▶ _TASK INSTRUCTIONS_
Print the listing as it stands, omitting all images.

▶ _DATA SEGMENT_
▶
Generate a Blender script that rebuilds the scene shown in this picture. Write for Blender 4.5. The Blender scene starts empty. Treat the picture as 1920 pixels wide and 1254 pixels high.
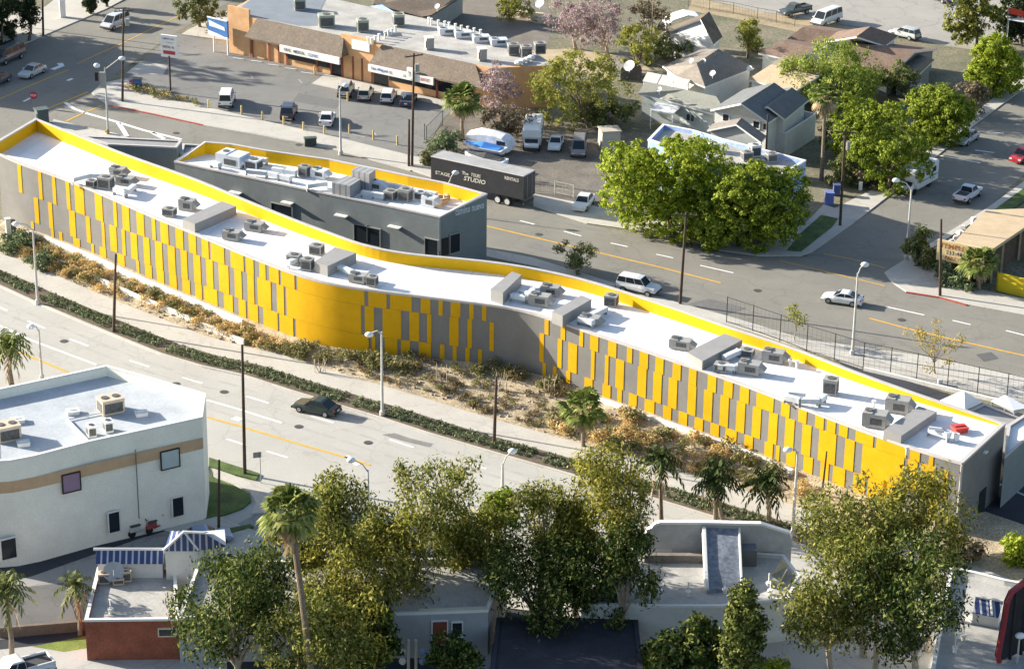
import bpy, math, random
import numpy as np
from mathutils import Vector, Matrix
R_ = math.radians
random.seed(7)
S = bpy.context.scene
COL = S.collection

# ---------------------------------------------------------------- camera
FPX, PITCH, ROLL, CAMH = 4800.0, R_(23.0), R_(0.65), 102.0
F_ = Vector((0, math.cos(PITCH), -math.sin(PITCH)))
X0 = Vector((1, 0, 0)); U0 = X0.cross(F_)
XR = X0*math.cos(ROLL) + U0*math.sin(ROLL)
UR = U0*math.cos(ROLL) - X0*math.sin(ROLL)
cam = bpy.data.cameras.new('camera'); camo = bpy.data.objects.new('camera', cam); COL.objects.link(camo)
cam.sensor_width = 36; cam.sensor_fit = 'HORIZONTAL'; cam.lens = FPX/1920*36
cam.clip_start = 1; cam.clip_end = 6000
camo.matrix_world = Matrix(((XR.x, UR.x, -F_.x, 0), (XR.y, UR.y, -F_.y, 0), (XR.z, UR.z, -F_.z, CAMH), (0, 0, 0, 1)))
S.camera = camo

# ---------------------------------------------------------------- light
SUN_EL, SUN_DIR = 19.0, (0.934, -0.358)      # direction in which shadows fall
world = bpy.data.worlds.new('World'); S.world = world; world.use_nodes = True
wn = world.node_tree; bg = wn.nodes['Background']
sky = wn.nodes.new('ShaderNodeTexSky'); sky.sky_type = 'NISHITA'; sky.sun_disc = False
sky.sun_elevation = R_(SUN_EL)
sd = Vector((SUN_DIR[0]*math.cos(R_(SUN_EL)), SUN_DIR[1]*math.cos(R_(SUN_EL)), -math.sin(R_(SUN_EL)))).normalized()
sky.sun_rotation = math.atan2(-sd.x, -sd.y)
sky.air_density = 1.0; sky.dust_density = 1.5
wn.links.new(sky.outputs[0], bg.inputs[0]); bg.inputs[1].default_value = 0.088
sl = bpy.data.lights.new('sun', 'SUN'); sl.energy = 5.0; sl.angle = R_(0.6); sl.color = (1.0, 0.935, 0.81)
so = bpy.data.objects.new('sun', sl); COL.objects.link(so); so.location = (-80, 250, 150)
so.rotation_euler = sd.to_track_quat('-Z', 'Y').to_euler()
S.view_settings.view_transform = 'Standard'; S.view_settings.look = 'None'
S.view_settings.exposure = 1.42; S.view_settings.gamma = 1.0
S.cycles.max_bounces = 5; S.cycles.transparent_max_bounces = 6; S.cycles.use_denoising = True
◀
▶ _OUTPUT OF THE EXERCISE_
Generate a Blender script that rebuilds the scene shown in this picture. Write for Blender 4.5. The Blender scene starts empty. Treat the picture as 1920 pixels wide and 1254 pixels high.
import bpy, math, random
import numpy as np
from mathutils import Vector, Matrix
R_ = math.radians
random.seed(7)
S = bpy.context.scene
COL = S.collection

# ---------------------------------------------------------------- camera
FPX, PITCH, ROLL, CAMH = 4800.0, R_(23.0), R_(0.65), 102.0
F_ = Vector((0, math.cos(PITCH), -math.sin(PITCH)))
X0 = Vector((1, 0, 0)); U0 = X0.cross(F_)
XR = X0*math.cos(ROLL) + U0*math.sin(ROLL)
UR = U0*math.cos(ROLL) - X0*math.sin(ROLL)
cam = bpy.data.cameras.new('camera'); camo = bpy.data.objects.new('camera', cam); COL.objects.link(camo)
cam.sensor_width = 36; cam.sensor_fit = 'HORIZONTAL'; cam.lens = FPX/1920*36
cam.clip_start = 1; cam.clip_end = 6000
camo.matrix_world = Matrix(((XR.x, UR.x, -F_.x, 0), (XR.y, UR.y, -F_.y, 0), (XR.z, UR.z, -F_.z, CAMH), (0, 0, 0, 1)))
S.camera = camo

# ---------------------------------------------------------------- light
SUN_EL, SUN_DIR = 19.0, (0.934, -0.358)      # direction in which shadows fall
world = bpy.data.worlds.new('World'); S.world = world; world.use_nodes = True
wn = world.node_tree; bg = wn.nodes['Background']
sky = wn.nodes.new('ShaderNodeTexSky'); sky.sky_type = 'NISHITA'; sky.sun_disc = False
sky.sun_elevation = R_(SUN_EL)
sd = Vector((SUN_DIR[0]*math.cos(R_(SUN_EL)), SUN_DIR[1]*math.cos(R_(SUN_EL)), -math.sin(R_(SUN_EL)))).normalized()
sky.sun_rotation = math.atan2(-sd.x, -sd.y)
sky.air_density = 1.0; sky.dust_density = 1.5
wn.links.new(sky.outputs[0], bg.inputs[0]); bg.inputs[1].default_value = 0.088
sl = bpy.data.lights.new('sun', 'SUN'); sl.energy = 5.0; sl.angle = R_(0.6); sl.color = (1.0, 0.935, 0.81)
so = bpy.data.objects.new('sun', sl); COL.objects.link(so); so.location = (-80, 250, 150)
so.rotation_euler = sd.to_track_quat('-Z', 'Y').to_euler()
S.view_settings.view_transform = 'Standard'; S.view_settings.look = 'None'
S.view_settings.exposure = 1.42; S.view_settings.gamma = 1.0
S.cycles.max_bounces = 5; S.cycles.transparent_max_bounces = 6; S.cycles.use_denoising = True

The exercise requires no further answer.